EMAILS: remember the three P’s

 

 

  • Polite: This includes the little things, like making sure you’ve got their name and publication correct in a pitch email. Whilst journos understand a pitch will be sent out to multiple writers, they’re filtering through 100+ press releases a day, so getting their name wrong means your release will probably be filtered to their trash folder before they’ve even read your opening sentence. Other instant turn-offs for journalists are PRs not delivering content they’ve promised, getting gnarky at follow-up requests from the journalists and just not being pleasant to communicate with in general. Whilst it might seem obvious to be courteous, ‘rude PRs’ are something that journalists have called out time and again in panels and workshops with us. At the other end of the scale, don’t be overly sweet either (keep an eye on excessive use of exclamation marks, smiley faces and kisses). Be polite and professional and you’ll be remembered as a pleasant PR to work with.
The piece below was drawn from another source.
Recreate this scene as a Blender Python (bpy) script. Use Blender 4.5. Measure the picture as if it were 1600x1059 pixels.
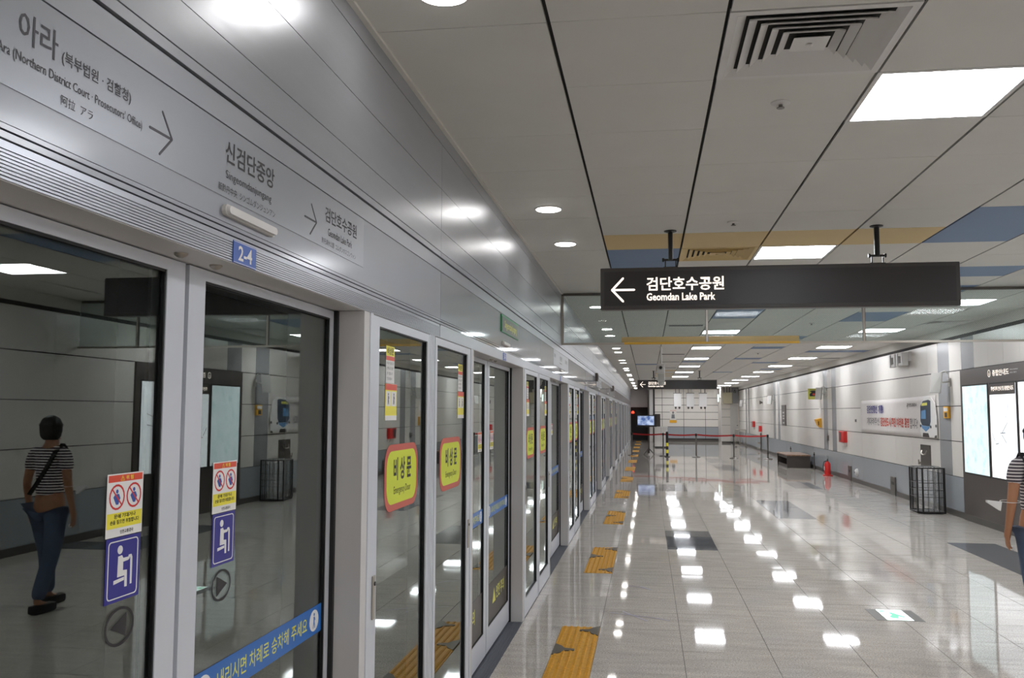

Oh, and always remember to say thank you to your journalist when they do cover your story!

 

  • Prompt: Don’t leave your journalist waiting. Even if you need time to pull things together, proactively keep them updated on when they should receive everything. Online writers have a lot of pressure their end from editors and deadlines, so if you have a hot lead with a journalist make sure you’re present and available to give them what they need when they need it.

 

  • (Don’t) Phone: Now this isn’t a hard rule, but from my experience, every online journalist I’ve spoken to has said the best way to get hold of them is on email. At a recent journalist panel Q&A, Olivia Petter from the Indy commented that lifestyle desks are notoriously bad at picking up their phones and that “when you do get us on the phone we’ll just ask you to email us”. The same panel also agreed that they do read everything that comes through to them, but that they just delete/ignore it if it’s not of interest.

 

FACE TO FACE: Still super important… it’s just harder to arrange

 

 

Seeing a journalist in real life is crucial to building a successful relationship with them, but the workload of digital writers and the constant deluge of new news into their inbox, means that a long time spent away from their desk can be costly to them and during the working day it’s a near impossible request. We may have moved on from the glory days of long lunches, but there are still a couple of ways to get face-to face time in with your key contacts, you just have to make sure they are as convenient, and as mutually beneficial, as possible:

 

  • Office visits

Instead of a two hour lunch, arrange a pre-scheduled office visit where you only take 15 mins of their time, either in their office or at a café close by. Don’t use the time to try and sell-in any pre-made ideas, use it instead to properly understand everything the writer needs to make their work life easier and find out more about their personal goals at work, and what hobbies they like outside of the office. For example, whilst they may not initially be a travel writer, if you find out that they have a passion for skiing that’s useful to know for your winter sports client!

 

  • Events

Creating an event with your client that offers real value to a journalist can tempt them to see you outside of working hours. From a professionally guided trail run, or a HIIT session at the Ministry of Sound, to a 5K urban run around London, some of the events hosted by Sportsshoes.com that I’ve worked on have enabled me to nurture great relationships with health and fitness journalists. These kind of events provide a great experience that suits the journalist’s personality and professional niche, (with lots of fun and free food thrown in!). These kind of events also help to reveal common interests and can break down the wall between PRs and journalists.  Getting to know each other by doing something you both enjoy is also a more natural and longer-lasting way to build a relationship.

 

SOCIAL MEDIA

 

 

The way digital PRs use social media to contact journalists differs from person to person, and whilst some people love to use it to pitch ideas, I prefer to use it as a way to maintain relationships, rather than start them.

 

That said, I find Twitter is great for identifying opportunities – journalists use #journorequest and #prrequest frequently on here, and if you follow your key contacts you’ll notice when they turn to Twitter for help in locating case studies or data for their stories. If a writer’s Twitter profile is public, and if they tweet a lot then they may be more open to a pitch on the platform – but use your common sense and don’t start sliding into the DM’s of a journo willy-nilly.

 

Instagram is a great way to get to know a more personal side to a journalist (and also see how much they are or are not in the office!). It’s also useful to see when key contacts have moved titles or cities. Again, I think Insta works best when you use it with a bit of common sense. Don’t go creeping or getting over-familiar, remember journalists are just human beings who enjoy getting a like, or comment or story reaction – but won’t particularly enjoy an over-familiar PR ‘friend’ using the platform to communicate as if you’re old buddies. Your social media interaction with a journalist should properly reflect how well you actually know them, and always be professional.

 

Good journo relationships can mean securing bonus links with adhoc coverage opportunities, getting feedback on campaigns and securing a great exclusive on a high DA site, and I hope the above has been useful in giving digital PRs some ideas on how to approach building and maintaining relationships with online journalists.